### AVAILABLE DATA
::::
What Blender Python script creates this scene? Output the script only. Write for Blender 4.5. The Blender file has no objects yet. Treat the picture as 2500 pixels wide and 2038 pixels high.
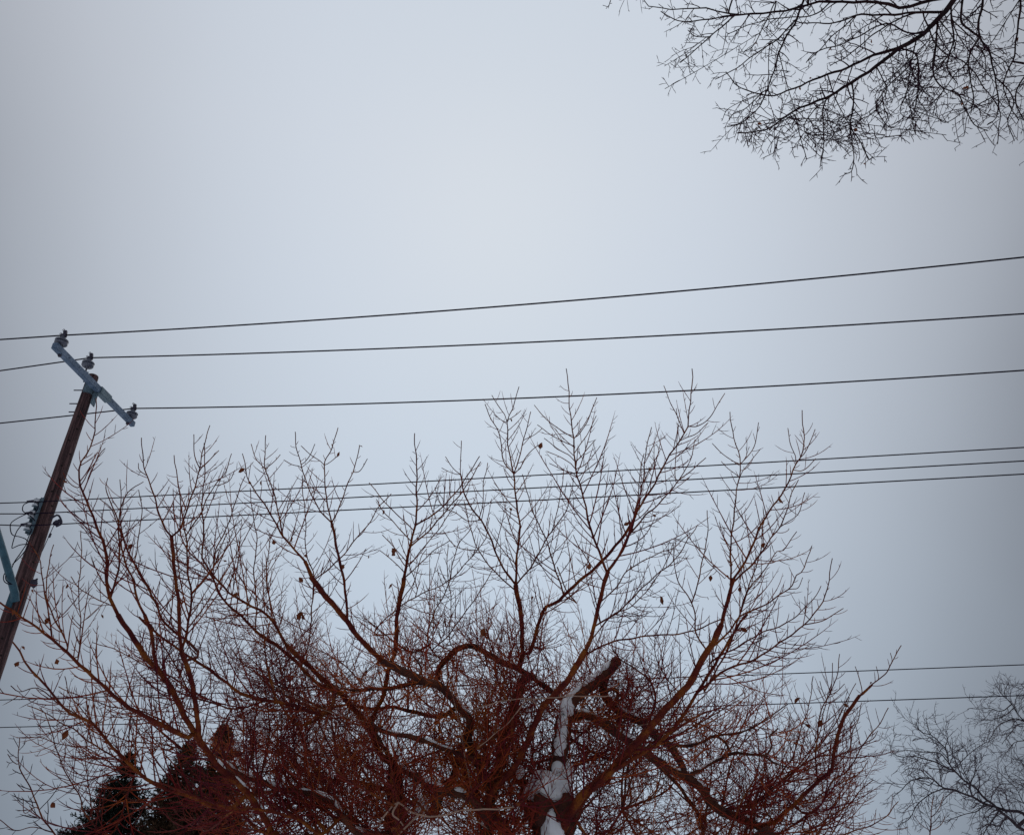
import bpy, bmesh, math
import numpy as np
from mathutils import Vector

# ------------------------------------------------------------------ camera, sky, sun, exposure
SC = bpy.context.scene
COL = SC.collection
F = 1950.0; W0, H0 = 2500.0, 2038.0
PITCH = math.radians(31.0); CP, SP = math.cos(PITCH), math.sin(PITCH)
CAM = np.array([0.0, 0.0, 1.6])
cd = bpy.data.cameras.new('camera'); cam = bpy.data.objects.new('camera', cd); COL.objects.link(cam)
cam.location = CAM; cam.rotation_euler = (math.radians(90) + PITCH, 0, 0)
cd.sensor_fit = 'HORIZONTAL'; cd.sensor_width = 36.0; cd.lens = 36.0 * F / W0
cd.clip_start = 0.05; cd.clip_end = 2000
SC.camera = cam
SUN_EL, SUN_AZ = math.radians(45), math.radians(-2)      # the veiled sun stands ahead of the camera

world = bpy.data.worlds.new('World'); SC.world = world; world.use_nodes = True
nt = world.node_tree; nt.nodes.clear()
def N(t, **k):
    n = nt.nodes.new(t)
    for a, b in k.items(): setattr(n, a, b)
    return n
wo = N('ShaderNodeOutputWorld'); bg = N('ShaderNodeBackground'); bg.inputs[1].default_value = 0.1
sky = N('ShaderNodeTexSky', sky_type='NISHITA', sun_disc=False)
sky.sun_elevation = SUN_EL; sky.sun_rotation = SUN_AZ; sky.dust_density = 5; sky.air_density = 1.5
tc = N('ShaderNodeTexCoord')
# thick cloud layer: brightest round the veiled sun, lens vignette painted in as grey toward the sides
sund = N('ShaderNodeCombineXYZ')
sund.inputs[0].default_value = math.cos(SUN_EL) * math.sin(SUN_AZ)
sund.inputs[1].default_value = math.cos(SUN_EL) * math.cos(SUN_AZ)
sund.inputs[2].default_value = math.sin(SUN_EL)
nz = N('ShaderNodeTexNoise'); nz.inputs['Scale'].default_value = 1.6; nz.inputs['Detail'].default_value = 3
nt.links.new(tc.outputs['Generated'], nz.inputs['Vector'])
dt = N('ShaderNodeVectorMath', operation='DOT_PRODUCT')
nt.links.new(tc.outputs['Generated'], dt.inputs[0]); nt.links.new(sund.outputs[0], dt.inputs[1])
sp_ = N('ShaderNodeSeparateXYZ'); nt.links.new(tc.outputs['Generated'], sp_.inputs[0])
x2 = N('ShaderNodeMath', operation='POWER'); nt.links.new(sp_.outputs[0], x2.inputs[0]); x2.inputs[1].default_value = 2
x3 = N('ShaderNodeMath', operation='MULTIPLY'); nt.links.new(x2.outputs[0], x3.inputs[0]); x3.inputs[1].default_value = .80
ab = N('ShaderNodeMath', operation='ABSOLUTE'); nt.links.new(sp_.outputs[0], ab.inputs[0]); nt.links.new(ab.outputs[0], x2.inputs[0])
od = N('ShaderNodeMath', operation='MULTIPLY_ADD'); nt.links.new(dt.outputs['Value'], od.inputs[0]); od.inputs[1].default_value = -.62; od.inputs[2].default_value = .62
ad = N('ShaderNodeMath', operation='ADD'); nt.links.new(od.outputs[0], ad.inputs[0]); nt.links.new(x3.outputs[0], ad.inputs[1])
sq = N('ShaderNodeMath', operation='SQRT'); nt.links.new(ad.outputs[0], sq.inputs[0])
nm = N('ShaderNodeMath', operation='MULTIPLY_ADD'); nt.links.new(nz.outputs[0], nm.inputs[0])
nm.inputs[1].default_value = 0.12; nt.links.new(sq.outputs[0], nm.inputs[2])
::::
### DESCRIPTION OF THE TASK
Give back exactly the lines from the first line of the data through the line with "SUN_EL, SUN_AZ = math.radians(45), math.radians(-2)", pictures excluded.

### EXPECTED OUTPUT
What Blender Python script creates this scene? Output the script only. Write for Blender 4.5. The Blender file has no objects yet. Treat the picture as 2500 pixels wide and 2038 pixels high.
import bpy, bmesh, math
import numpy as np
from mathutils import Vector

# ------------------------------------------------------------------ camera, sky, sun, exposure
SC = bpy.context.scene
COL = SC.collection
F = 1950.0; W0, H0 = 2500.0, 2038.0
PITCH = math.radians(31.0); CP, SP = math.cos(PITCH), math.sin(PITCH)
CAM = np.array([0.0, 0.0, 1.6])
cd = bpy.data.cameras.new('camera'); cam = bpy.data.objects.new('camera', cd); COL.objects.link(cam)
cam.location = CAM; cam.rotation_euler = (math.radians(90) + PITCH, 0, 0)
cd.sensor_fit = 'HORIZONTAL'; cd.sensor_width = 36.0; cd.lens = 36.0 * F / W0
cd.clip_start = 0.05; cd.clip_end = 2000
SC.camera = cam
SUN_EL, SUN_AZ = math.radians(45), math.radians(-2)      # the veiled sun stands ahead of the camera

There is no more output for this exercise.